PRENSA INTERNACIONAL
Octubre 10, 2005
 

Izar la bandera

Manuel Vázquez Portal, El Nuevo Herald, 9 de octubre de 2005.

En estos tiempos de gorja y rapideces, globalizaciones, postmodernidad y olvidos puede parecer obsoleto cantar el himno e izar la bandera nacional en una ciudad lejana de la patria. Sin embargo un gran número de cubanos fervientes, inspirados por la incansable Regla González, lo hacen cada año en la plaza frente al City Hall de Boston para recordar aquel 10 de octubre en que las campanas del ingenio La Demajagua tañeron anunciando que Cuba no seguiría siendo esclava.

Allá me fui y nunca me sentí más cubano. Me vi sin patria, es cierto; los cipreses ondulantes junto a las bellísimas casas de estilo victoriano, el lago plateado y relumbrante, salpicado de velas blanquísimas, no eran mis bohíos ni mis algarrobos, mis ríos; pero también sin amo. Nadie me obligaría a un discurso interminable y soso. A un rostro diabólico desmayando los micrófonos tras un podio engalanado de consignas feroces, a manos hipócritamente trémulas tras la monserga alelante. Nadie nos llevó bajo la presión del temor. No había Comités de Defensa de la Revolución llamando, imperiosamente, a nuestras puertas. No estaban los directores de escuela pasando lista de asistentes. No había gerentes de hoteles, con ceño amenazante, recordándonos que nuestro puesto de trabajo, con acceso a divisas, peligraba si osábamos no asistir. No había sindicatos acechantes, lápiz en mano, para informar al único, absoluto patrón de nuestra ausencia. Allí estábamos llevados por el amor, invitados por una dulce mujer a la que no han podido sacarle a Cuba del corazón. Fuimos convocados, no movilizados. No éramos heroicos soldados numantinos en ninguna batalla. Eramos unos pobres seres humanos con los ojos húmedos, mirando ascender por el asta prestada por un país noble, nuestra bandera; ésa que al decir de Bonifacio Byrne, no había sido jamás mercenaria pero que vio morir luego en Etiopía, Angola y Somalia a cientos de cubanos.

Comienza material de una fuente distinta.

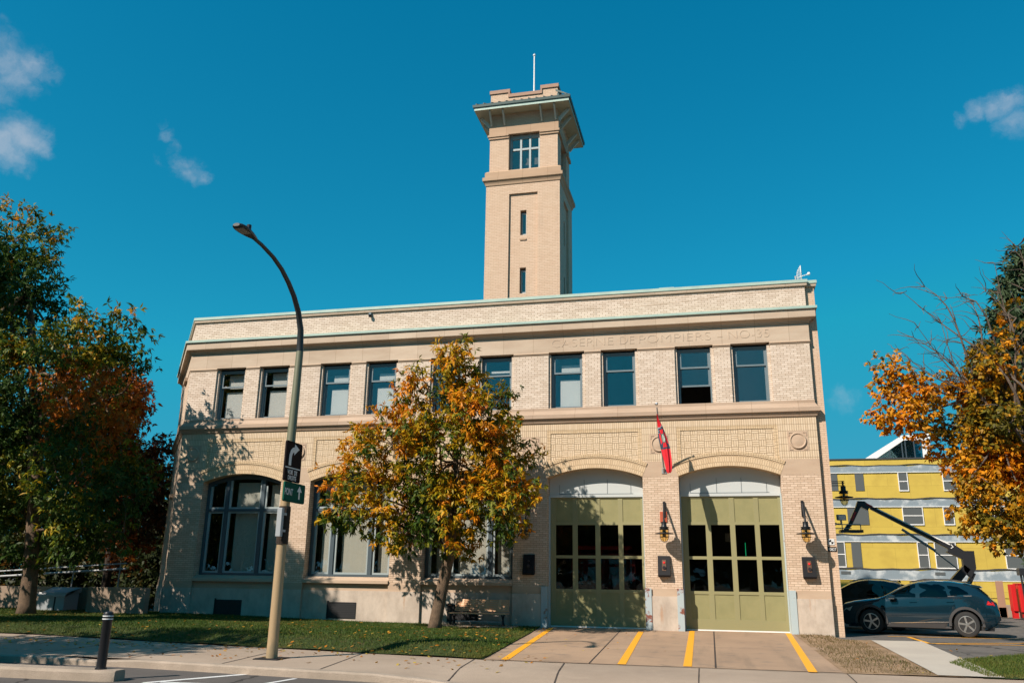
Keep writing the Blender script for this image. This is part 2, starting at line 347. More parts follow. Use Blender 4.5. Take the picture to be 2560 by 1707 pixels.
# ------------------------------------------------------------------ mesh helpers
class MB:
    def __init__(s): s.v = []; s.f = []; s.uv = []; s.mi = []; s.cur = 0
    def add(s, vs, fs, uvs=None):
        o = len(s.v); s.v += [tuple(p) for p in vs]
        for i, f in enumerate(fs):
            s.f.append(tuple(o + k for k in f)); s.uv.append(uvs[i] if uvs else None); s.mi.append(s.cur)
        return s
    def mat(s, i): s.cur = i; return s
    def quad(s, a, b, c, d, uv=None): return s.add([a, b, c, d], [(0, 1, 2, 3)], [uv] if uv else None)
    def box(s, x0, x1, y0, y1, z0, z1, bevel=0):
        if bevel:
            b = bevel
            return s.hull_box(x0, x1, y0, y1, z0, z1, b)
        vs = [(x, y, z) for z in (z0, z1) for y in (y0, y1) for x in (x0, x1)]
        return s.add(vs, [(0, 2, 3, 1), (4, 5, 7, 6), (0, 1, 5, 4), (2, 6, 7, 3), (0, 4, 6, 2), (1, 3, 7, 5)])
    def hull_box(s, x0, x1, y0, y1, z0, z1, b):
        # box with chamfered vertical and top edges
        def ring(i, z): return [(x0 + i + b, y0 + i, z), (x1 - i - b, y0 + i, z), (x1 - i, y0 + i + b, z), (x1 - i, y1 - i - b, z), (x1 - i - b, y1 - i, z), (x0 + i + b, y1 - i, z), (x0 + i, y1 - i - b, z), (x0 + i, y0 + i + b, z)]
        r = [ring(b * .5, z0), ring(0, z0 + b * .5), ring(0, z1 - b), ring(b, z1)]
        s.loft(r, True, True); return s
    def loft(s, rings, cap0=False, cap1=False, closed=True):
        n = len(rings[0]); vs = [p for r in rings for p in r]; fs = []
        for i in range(len(rings) - 1):
            for k in range(n if closed else n - 1):
                k2 = (k + 1) % n
                fs.append((i * n + k, i * n + k2, (i + 1) * n + k2, (i + 1) * n + k))
        if cap0: fs.append(tuple(reversed(range(n))))
        if cap1: fs.append(tuple((len(rings) - 1) * n + k for k in range(n)))
        return s.add(vs, fs)
    def prism(s, poly, axis, a, b):
        """polygon extruded along an axis: 'y' takes (x,z), 'x' takes (y,z), 'z' takes (x,y)"""
        P = {'y': lambda p, t: (p[0], t, p[1]), 'x': lambda p, t: (t, p[0], p[1]), 'z': lambda p, t: (p[0], p[1], t)}[axis]
        n = len(poly)
        vs = [P(p, a) for p in poly] + [P(p, b) for p in poly]
        return s.add(vs, [tuple(range(n)), tuple(range(2 * n - 1, n - 1, -1))] + [(k, k + n, (k + 1) % n + n, (k + 1) % n) for k in range(n)])
    def tube(s, pts, rad, n=8, cap=True):
        pts = [Vector(p) for p in pts]; rings = []
        if not hasattr(rad, '__len__'): rad = [rad] * len(pts)
        up = None
        for i, p in enumerate(pts):
            t = (pts[min(i + 1, len(pts) - 1)] - pts[max(i - 1, 0)]).normalized()
            if up is None:
                up = Vector((0, 0, 1)) if abs(t.z) < .9 else Vector((1, 0, 0))
            u = (up - t * up.dot(t)).normalized(); v = t.cross(u); up = u
            rings.append([tuple(p + (u * math.cos(a) + v * math.sin(a)) * rad[i]) for a in [2 * math.pi * k / n for k in range(n)]])
        return s.loft(rings, cap, cap)
    def lathe(s, prof, c, n=20, axis='z', cap=True):
        rings = []
        for r, h in prof:
            ring = []
            for k in range(n):
                a = 2 * math.pi * k / n; x, y = r * math.cos(a), r * math.sin(a)
                ring.append({'z': (c[0] + x, c[1] + y, c[2] + h), 'y': (c[0] + x, c[1] + h, c[2] - y), 'x': (c[0] + h, c[1] + x, c[2] + y)}[axis])
            rings.append(ring)
        return s.loft(rings, cap, cap)
    def sweep(s, path, prof, caps=True):
        """profile (out, z) swept along an open plan path with mitres; outward is to the right of travel"""
        n = len(path); rings = []
        for i in range(n):
            ns = []
            for a, b in ((i - 1, i), (i, i + 1)):
                if 0 <= a and b < n:
                    d = Vector((path[b][0] - path[a][0], path[b][1] - path[a][1])).normalized(); ns.append(Vector((d.y, -d.x)))
            m = ns[0] if len(ns) == 1 else (ns[0] + ns[1]) / (1 + ns[0].dot(ns[1]))
            rings.append([(path[i][0] + m.x * o, path[i][1] + m.y * o, z) for o, z in prof])
        return s.loft(rings, caps, caps)
    def build(s, name, mats, parent=None, smooth=False, local=False, flip=False):
        me = bpy.data.meshes.new(name)
        off = Vector((0, 0, 0))
        if parent is not None and not local:
            p = parent
            while p is not None: off += p.location; p = p.parent
        V = np.array(s.v, float)
        me.from_pydata([tuple(q) for q in (V - np.array(off))], [], s.f)
        if isinstance(mats, str): mats = [mats]
        for m in mats: me.materials.append(MATS[m])
        me.polygons.foreach_set('material_index', s.mi)
        uvl = me.uv_layers.new(name='UVMap'); arr = np.zeros(len(me.loops) * 2)
        i = 0
        for f, u in zip(s.f, s.uv):
            if u is not None:
                for q in u: arr[2 * i:2 * i + 2] = q; i += 1
                continue
            P = V[list(f)]; nn = np.zeros(3)
            for k in range(1, len(f) - 1): nn += np.cross(P[k] - P[0], P[k + 1] - P[0])
            nn /= (np.linalg.norm(nn) + 1e-12)
            if abs(nn[2]) > .8:
                for q in P: arr[2 * i:2 * i + 2] = q[:2]; i += 1
            else:
                h = np.array([-nn[1], nn[0]]); h /= (np.linalg.norm(h) + 1e-9)
                for q in P: arr[2 * i:2 * i + 2] = (q[:2] @ h, q[2]); i += 1
        uvl.data.foreach_set('uv', arr)
        if smooth: me.polygons.foreach_set('use_smooth', [True] * len(me.polygons))
        me.update(); me.validate()
        import bmesh
        bm = bmesh.new(); bm.from_mesh(me); bmesh.ops.recalc_face_normals(bm, faces=bm.faces); bm.to_mesh(me); bm.free()
        if smooth and smooth != 'all':
            try: me.set_sharp_from_angle(angle=R(smooth if smooth is not True else 40))
            except Exception: pass
        o = bpy.data.objects.new(name, me); col.objects.link(o)
        if parent is not None: o.parent = parent
        return o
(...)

La bandera subió a saludar un sol, que aún de otoño, parecía caribeño. Bello era el día, y estaba de parte de nosotros. La luz bruñía los cristales de los altos edificios. Un aire tibio, raro en octubre, nos animaba la sangre. Los transeúntes nos saludaban con afecto al pasar. Y no sólo cubanos escucharon el mensaje que desde Cuba, vía telefónica, enviaron las Damas de Blanco en la voz de Laura Pollán, la esposa de Héctor Maseda, periodista cubano encarcelado cuando la primavera negra. Había dominicanos y puertorriqueños y estadounidenses y peruanos y hondureños. Y allí estaban abuelos, con más de cuarenta años de destierro, con sus hijos, con sus nietos, hechos un abrazo para mandarlo a los presos políticos cubanos. Parecían labradores sembrando libertad y amor en los más jóvenes. Y una niña de gorro frigio, envuelta en una bandera cubana, diciendo versos de poetas de ayer. Y como un haz de sueños, de esperanzas, después que las autoridades de la ciudad nos congratularon con su presencia y su palabra, nos fuimos a La Cena Martiana.

Y la prédica de Martí volvió a resonar en los oídos de los presentes. Se citaron sus versos, se desbridó su pensamiento, parecía pasearse entre nosotros con su traje oscuro y su lenguaje claro. Se observó, conmovidos todos, el documental Paraíso Traicionado del realizador cubano Eduardo Palmer. Se escribieron mensajes de aliento para aquellos compatriotas que aún sufren cárcel por luchar por sus derechos. Parecía el maestro explicarnos que Boston y Yara se habían edificado para que en ellas naciera la independencia. Y no volvió fosco a un rincón, espantado de todo, sino que nos animó a bailar salsa y reguetón y a que Celia Cruz y Willy Chirino nos hicieran despojarnos de la chaqueta sobria para que sudáramos el son y la guaracha, a que nos contáramos chistes y riéramos. Que la patria interior del cubano es alegre y en ella no puede imponer su imperio ningún tirano.